What is deprecated and due to be removed is Reiser3, which is not actively maintained. There are some technical issues that would need addressing soon if it were to remain, and in any case an unmaintained filesystem is a dangerous thing to rely upon if you can avoid doing so. It isn't being removed because of who started it, it is being removed because it is not well enough supported for mainstream safety.

Reiser3 won't be removed until some time in 2025, and unless you need the latest latest kernel at all times an active setup will keep working for a while after that (until the older kernel it uses falls into EOL), so you have plenty of time to migrate if you need to.

If a lot of people were relying on Reiser3 there would be a lot more noise about this. People using Reiser4 are building their own modules (or patching a kernel tree and building it in) already and this will not affect them.

If I remember correctly (and I followed the discussions on LKML at the time, but it was a long time ago), Reiser4 was not merged because it had some "cool" features that could cause problems.

For example (again, IIRC), it allowed directories to have hard links. Al Viro was adamantly against it, showing that this potentially creates some very serious problems. In particular, it allows for cycles in the directory graph (it's no more a tree), and Viro has shown that detecting or preventing such cycles may by prohibitively expensive, and undetected they would cause any program that does directory walking (like search) to loop infinitely.

This was not the only problematic feature, just the one I remember more vividly (in part, because of Al Viro's caustic argument style :-) ).

  • I didn't follow LKML directly, but from what I saw elsewhere that seems right.
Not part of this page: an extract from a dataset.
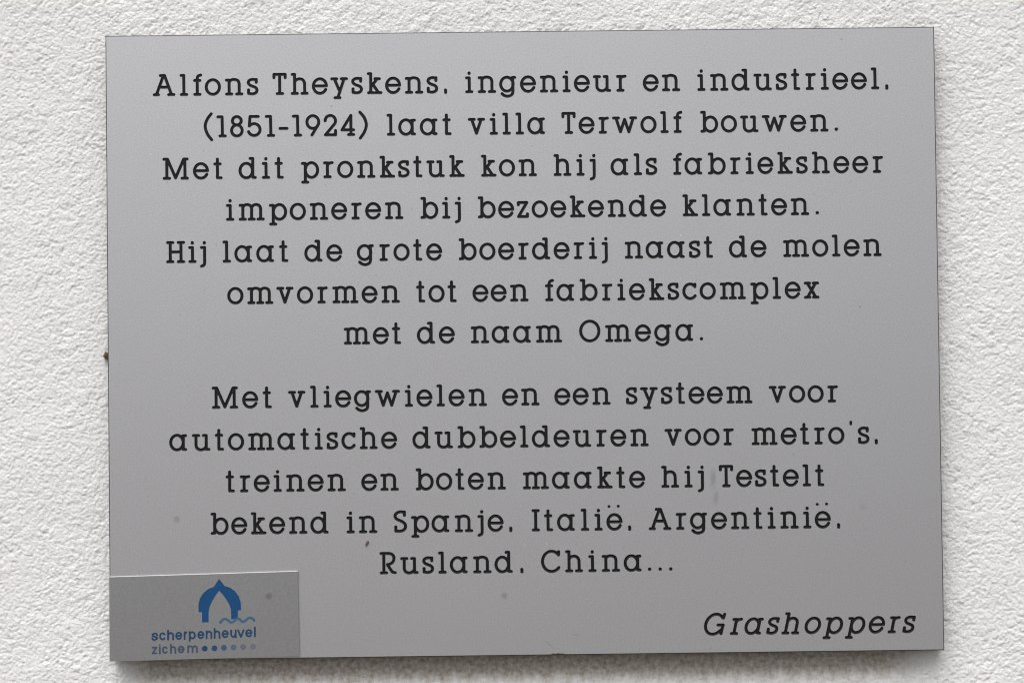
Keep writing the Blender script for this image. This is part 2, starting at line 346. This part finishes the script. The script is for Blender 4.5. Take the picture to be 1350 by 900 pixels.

I remember there being technical arguments against Reiser4, and the discussions about them getting interesting (not combative, but very direct) in part because Hans wasn't one with a "nicey nicey" discussion style either!

    Though until Hans was out of the picture, those discussions were still on-going.

Remember that XFS was added to the kernel in 2001, and was already well-supported by most (all?) distros by the time the Reiser3/4 issue was beginning.

People who encountered issues with Reiser3 usually migrated away, and never looked back, Reiser4 was already DOA imo before all the other stuff happened.